The University of Minnesota’s second-language requirement is elegant in its simplicity. Before graduation, students enrolled in the College of Liberal Arts must either complete four semesters of a second language or pass the language proficiency exam. This sounds like a sensible system, but how does it compare to the second language requirements of other American universities?
To answer this question in brief I examined a handful of schools from across the country. Any statistician would probably skewer the size of my data pool, but it was kept small for the sake of brevity.
All the private universities I examined, as well as the University of California-Los Angeles, require all their students to have studied a second language before graduation. The University of Wisconsin-Madison has a more expansive requirement than its foil in Minnesota.
The University’s language requirement, while not the flimsiest in the group, fails to stand out from its peers.
Here in Minnesota, CLA students are encouraged to study a second language because of the professional and personal fulfillment that doing so will grant them. Some of these students — political science or linguistics majors, for example —obviously benefit from proficiency in another language. But students majoring in, say, English or religious studies don’t benefit as much from a second language.
For these students, a new language serves a humanistic purpose, and it opens up a world of foreign literature. Still, a day job in these fields probably won’t require much conversation with foreigners.
Compare this to the reality faced by the scientists, engineers and businesspeople outside of CLA. With the increasing industrialization of the world comes the increasing internationalization of science and trade. It’s more important now than ever for people outside of the humanities to learn a second language.
Carlson School of Management students are required to have international experience before they graduate, typically through studying abroad. With the exception of international business students, they are not expected to complete any study of a foreign language.
Of course, learning abroad is a bit facile when you don’t speak the host country’s native language. And while it’s true that you could do business in Australia or the United Kingdom, there are equally auspicious financial opportunities in Germany, Singapore and Japan.
Many of the finer points of business depend upon being able to connect with clients and coworkers. Is it worth the professional risk to only understand one language?
In the U.S., a country in which English isn’t meaningfully threatened by another language, it can be easy to forget that the world does not cater to American English. English is spoken internationally, and it’s easy enough to survive without speaking anything else.

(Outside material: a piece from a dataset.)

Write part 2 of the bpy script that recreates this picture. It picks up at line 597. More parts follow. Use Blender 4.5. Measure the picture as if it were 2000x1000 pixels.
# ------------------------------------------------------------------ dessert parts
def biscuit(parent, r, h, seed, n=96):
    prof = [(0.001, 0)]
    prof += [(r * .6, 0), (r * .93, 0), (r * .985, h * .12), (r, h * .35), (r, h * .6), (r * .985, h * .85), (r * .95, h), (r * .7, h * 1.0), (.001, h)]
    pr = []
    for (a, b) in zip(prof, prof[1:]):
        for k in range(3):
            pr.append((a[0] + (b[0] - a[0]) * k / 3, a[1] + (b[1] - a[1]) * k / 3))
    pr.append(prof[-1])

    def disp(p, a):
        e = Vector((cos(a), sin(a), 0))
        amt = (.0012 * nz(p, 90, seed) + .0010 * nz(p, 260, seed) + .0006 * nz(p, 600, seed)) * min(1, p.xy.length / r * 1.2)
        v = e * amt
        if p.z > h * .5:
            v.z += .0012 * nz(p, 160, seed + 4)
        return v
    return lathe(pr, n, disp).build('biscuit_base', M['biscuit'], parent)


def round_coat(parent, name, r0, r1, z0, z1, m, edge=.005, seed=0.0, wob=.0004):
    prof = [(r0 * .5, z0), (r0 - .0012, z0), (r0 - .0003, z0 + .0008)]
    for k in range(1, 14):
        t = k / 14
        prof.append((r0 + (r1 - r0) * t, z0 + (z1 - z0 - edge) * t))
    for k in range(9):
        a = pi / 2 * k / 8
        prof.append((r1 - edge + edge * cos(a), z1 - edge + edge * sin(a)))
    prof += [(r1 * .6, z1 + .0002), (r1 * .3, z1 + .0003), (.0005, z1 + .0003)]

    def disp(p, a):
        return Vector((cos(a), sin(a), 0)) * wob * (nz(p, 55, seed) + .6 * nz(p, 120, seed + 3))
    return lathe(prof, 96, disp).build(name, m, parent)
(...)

Native Anglophones, however, shouldn’t mistake English’s prevalence for its superiority.
The University doesn’t require all of its students to be proficient in a second language. It should. Those outside of CLA must realize that their careers may someday rest on their ability to speak another language. These students may protest a change in the language requirement, arguing that they’re already drowning in a major whose credit load vastly outweighs that of the common CLA major. Necessity, however, rarely confines itself to a convenient time frame. The benefits of a second language are more than worth the amount of time required to learn how to speak it.
There will be those who denounce the proposal for a universal language requirement as platitudinous and idealistic. But the world is shrinking, and even if the University of Minnesota doesn’t enforce bilingualism, there are plenty of schools that do. Many of these — Harvard, Yale, UCLA, etc. — are considered to be the best universities in the country. And it’s their students against whom University graduates will someday need to compete for jobs.